Output every line of the material exactly, omitting images.

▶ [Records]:
========================================================================

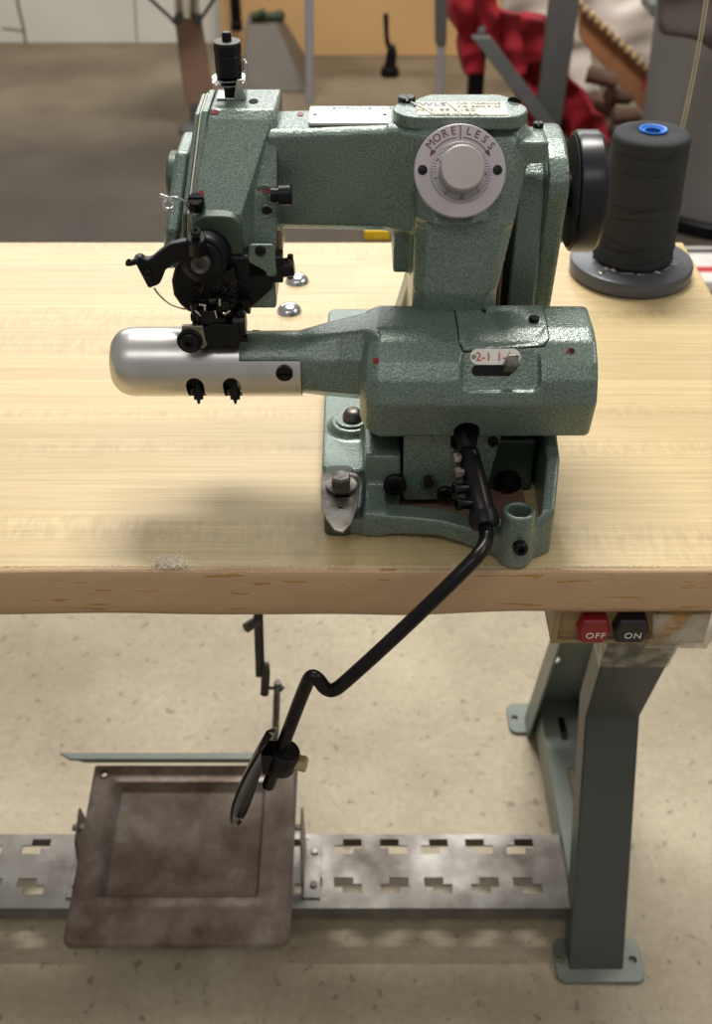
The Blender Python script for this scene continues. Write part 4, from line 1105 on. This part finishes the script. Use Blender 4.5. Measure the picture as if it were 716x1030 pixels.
# ================================================================== THREAD CONE AND HOLDER
cx, cy = .2630, .4370
hol = thing('spool_holder', 'round grey-black spool stand under the black thread cone', 'spool stand', (cx, cy, T))
bm = bmesh.new(); lathe(bm, (cx, cy, T), (0, 0, 1), [(0, .0550), (.002, .0575), (.012, .0580), (.0145, .0568), (.0158, .053), (.0162, .02)], 96); hb = obj('base_disc', bm, 'cone_base', hol, ang=40)
bm = bmesh.new(); cyl(bm, (cx, cy, T+.016), (cx, cy, T+.12), .004); obj('spindle', bm, 'steel', hol)
q = PZ(605, 274, T+.0162); screw(hb, (q.x, q.y, T+.0158), (0, 0, 1), .0030, .001, 'steel')
cone = thing('thread_cone', 'tall cone of black thread with blue plastic core, standing on spool holder', 'thread', (cx, cy, T+.0165))
bm = bmesh.new(); prof = []; z0 = .0165; h_ = .118
for i in range(90):
    t = i/89; r = .0375-.0035*t+(.0012*math.exp(-((t-.16)/.015)**2)*-.5)
    r += .0005*noise.noise(Vector((t*14, 0, 5)))
    if t < .03: r -= .002*(1-t/.03)
    if t > .97: r -= .0015*((t-.96)/.04)**2
    prof.append((z0+h_*t, r))
prof += [(z0+h_+.0010, .028), (z0+h_+.0018, .0125), (z0+h_-.004, .010)]
lathe(bm, (cx, cy, T), (0, 0, 1), prof, 96)
wd = obj('thread_winding', bm, 'thread', cone, ang=80)
d_ = wd.modifiers.new('d', 'DISPLACE'); tx = bpy.data.textures.new('wind', 'CLOUDS'); tx.noise_scale = .02; d_.texture = tx; d_.strength = .0012
bm = bmesh.new(); lathe(bm, (cx, cy, T+z0+h_-.02), (0, 0, 1), [(0, .0085), (.0215, .0085), (.0235, .0100), (.0240, .0122), (.0228, .0128), (.0222, .0120)], 40)
co = obj('core', bm, 'blue', cone, ang=40); c = bmesh.new(); cyl(c, (cx, cy, T+z0+h_-.012), (cx, cy, T+.3), .0072); boolean(co, c)
bm = bmesh.new()
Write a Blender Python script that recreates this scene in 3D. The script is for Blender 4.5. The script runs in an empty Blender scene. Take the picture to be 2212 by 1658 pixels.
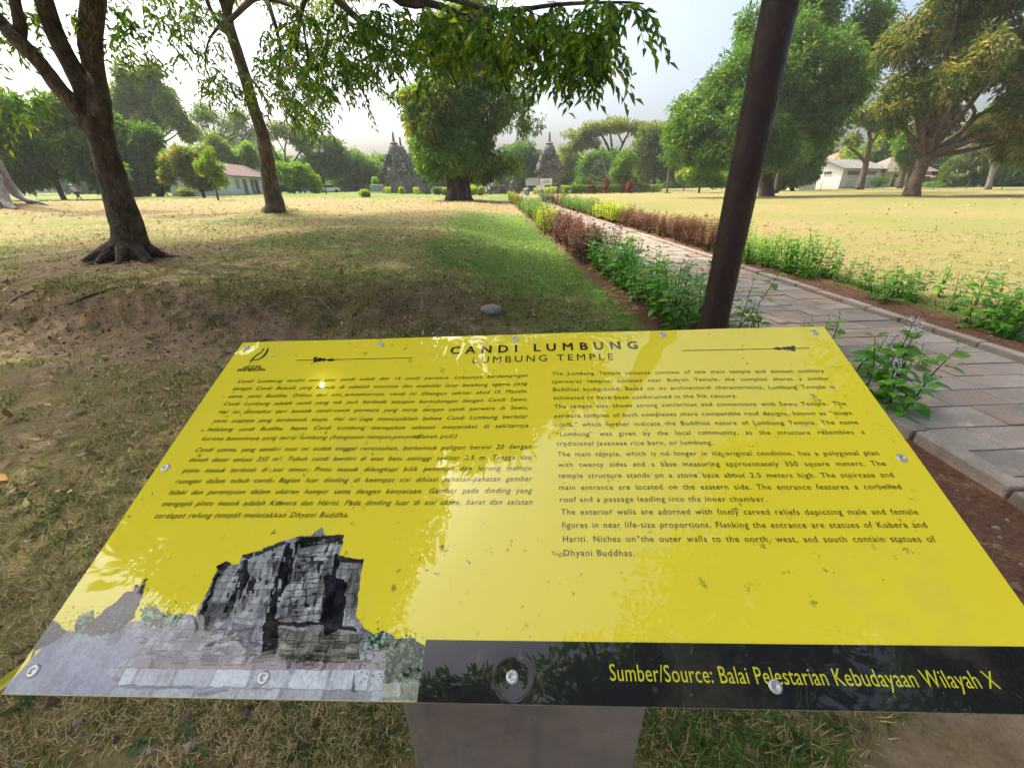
import bpy, bmesh, math, random
import numpy as np
from mathutils import Vector, Matrix
scene = bpy.context.scene
COL = scene.collection
RAD = math.radians
# ------------------------------------------------------------------ camera, world, sun, exposure
F_PX, CX, CY, PITCH, ROLL, S = 412.0, 512.0, 383.5, 25.7, -0.82, 1024 / 2211.0
CAM_H = 1.6
cam_data = bpy.data.cameras.new("camera"); cam = bpy.data.objects.new("camera", cam_data); COL.objects.link(cam)
cam_data.sensor_width = 36.0; cam_data.lens = 36.0 * F_PX / 1024.0
cam_data.clip_start = 0.02; cam_data.clip_end = 3000.0
cam.location = (0, 0, CAM_H)
RM = Matrix.Rotation(RAD(90 - PITCH), 3, 'X') @ Matrix.Rotation(RAD(ROLL), 3, 'Z')
cam.rotation_euler = RM.to_euler()
scene.camera = cam
SUN = Vector((-0.476, 0.327, 0.816)).normalized()
world = bpy.data.worlds.new("World"); scene.world = world; world.use_nodes = True
wn = world.node_tree; bg = wn.nodes["Background"]
sky = wn.nodes.new("ShaderNodeTexSky"); sky.sky_type = 'NISHITA'; sky.sun_disc = False
sky.sun_elevation = math.asin(SUN.z); sky.sun_rotation = math.atan2(SUN.x, SUN.y)
sky.air_density = .7; sky.dust_density = 9.5; sky.ozone_density = 1.8; sky.altitude = 100
wn.links.new(sky.outputs[0], bg.inputs[0]); bg.inputs[1].default_value = 0.145
sd = bpy.data.lights.new("sun", 'SUN'); sd.energy = 1.75; sd.angle = RAD(0.5); sd.color = (1.0, 0.93, 0.82)
so = bpy.data.objects.new("sun", sd); COL.objects.link(so); so.location = (0, 0, 60)
so.rotation_euler = SUN.to_track_quat('Z', 'Y').to_euler()
scene.view_settings.view_transform = 'Standard'; scene.view_settings.look = 'None'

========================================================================

▶ [SOLUTION TO THE PROBLEM]:
The Blender Python script for this scene continues. Write part 4, from line 1105 on. This part finishes the script. Use Blender 4.5. Measure the picture as if it were 716x1030 pixels.
# ================================================================== THREAD CONE AND HOLDER
cx, cy = .2630, .4370
hol = thing('spool_holder', 'round grey-black spool stand under the black thread cone', 'spool stand', (cx, cy, T))
bm = bmesh.new(); lathe(bm, (cx, cy, T), (0, 0, 1), [(0, .0550), (.002, .0575), (.012, .0580), (.0145, .0568), (.0158, .053), (.0162, .02)], 96); hb = obj('base_disc', bm, 'cone_base', hol, ang=40)
bm = bmesh.new(); cyl(bm, (cx, cy, T+.016), (cx, cy, T+.12), .004); obj('spindle', bm, 'steel', hol)
q = PZ(605, 274, T+.0162); screw(hb, (q.x, q.y, T+.0158), (0, 0, 1), .0030, .001, 'steel')
cone = thing('thread_cone', 'tall cone of black thread with blue plastic core, standing on spool holder', 'thread', (cx, cy, T+.0165))
bm = bmesh.new(); prof = []; z0 = .0165; h_ = .118
for i in range(90):
    t = i/89; r = .0375-.0035*t+(.0012*math.exp(-((t-.16)/.015)**2)*-.5)
    r += .0005*noise.noise(Vector((t*14, 0, 5)))
    if t < .03: r -= .002*(1-t/.03)
    if t > .97: r -= .0015*((t-.96)/.04)**2
    prof.append((z0+h_*t, r))
prof += [(z0+h_+.0010, .028), (z0+h_+.0018, .0125), (z0+h_-.004, .010)]
lathe(bm, (cx, cy, T), (0, 0, 1), prof, 96)
wd = obj('thread_winding', bm, 'thread', cone, ang=80)
d_ = wd.modifiers.new('d', 'DISPLACE'); tx = bpy.data.textures.new('wind', 'CLOUDS'); tx.noise_scale = .02; d_.texture = tx; d_.strength = .0012
bm = bmesh.new(); lathe(bm, (cx, cy, T+z0+h_-.02), (0, 0, 1), [(0, .0085), (.0215, .0085), (.0235, .0100), (.0240, .0122), (.0228, .0128), (.0222, .0120)], 40)
co = obj('core', bm, 'blue', cone, ang=40); c = bmesh.new(); cyl(c, (cx, cy, T+z0+h_-.012), (cx, cy, T+.3), .0072); boolean(co, c)
bm = bmesh.new()
Write a Blender Python script that recreates this scene in 3D. The script is for Blender 4.5. The script runs in an empty Blender scene. Take the picture to be 2212 by 1658 pixels.
import bpy, bmesh, math, random
import numpy as np
from mathutils import Vector, Matrix
scene = bpy.context.scene
COL = scene.collection
RAD = math.radians
# ------------------------------------------------------------------ camera, world, sun, exposure
F_PX, CX, CY, PITCH, ROLL, S = 412.0, 512.0, 383.5, 25.7, -0.82, 1024 / 2211.0
CAM_H = 1.6
cam_data = bpy.data.cameras.new("camera"); cam = bpy.data.objects.new("camera", cam_data); COL.objects.link(cam)
cam_data.sensor_width = 36.0; cam_data.lens = 36.0 * F_PX / 1024.0
cam_data.clip_start = 0.02; cam_data.clip_end = 3000.0
cam.location = (0, 0, CAM_H)
RM = Matrix.Rotation(RAD(90 - PITCH), 3, 'X') @ Matrix.Rotation(RAD(ROLL), 3, 'Z')
cam.rotation_euler = RM.to_euler()
scene.camera = cam
SUN = Vector((-0.476, 0.327, 0.816)).normalized()
world = bpy.data.worlds.new("World"); scene.world = world; world.use_nodes = True
wn = world.node_tree; bg = wn.nodes["Background"]
sky = wn.nodes.new("ShaderNodeTexSky"); sky.sky_type = 'NISHITA'; sky.sun_disc = False
sky.sun_elevation = math.asin(SUN.z); sky.sun_rotation = math.atan2(SUN.x, SUN.y)
sky.air_density = .7; sky.dust_density = 9.5; sky.ozone_density = 1.8; sky.altitude = 100
wn.links.new(sky.outputs[0], bg.inputs[0]); bg.inputs[1].default_value = 0.145
sd = bpy.data.lights.new("sun", 'SUN'); sd.energy = 1.75; sd.angle = RAD(0.5); sd.color = (1.0, 0.93, 0.82)
so = bpy.data.objects.new("sun", sd); COL.objects.link(so); so.location = (0, 0, 60)
so.rotation_euler = SUN.to_track_quat('Z', 'Y').to_euler()
scene.view_settings.view_transform = 'Standard'; scene.view_settings.look = 'None'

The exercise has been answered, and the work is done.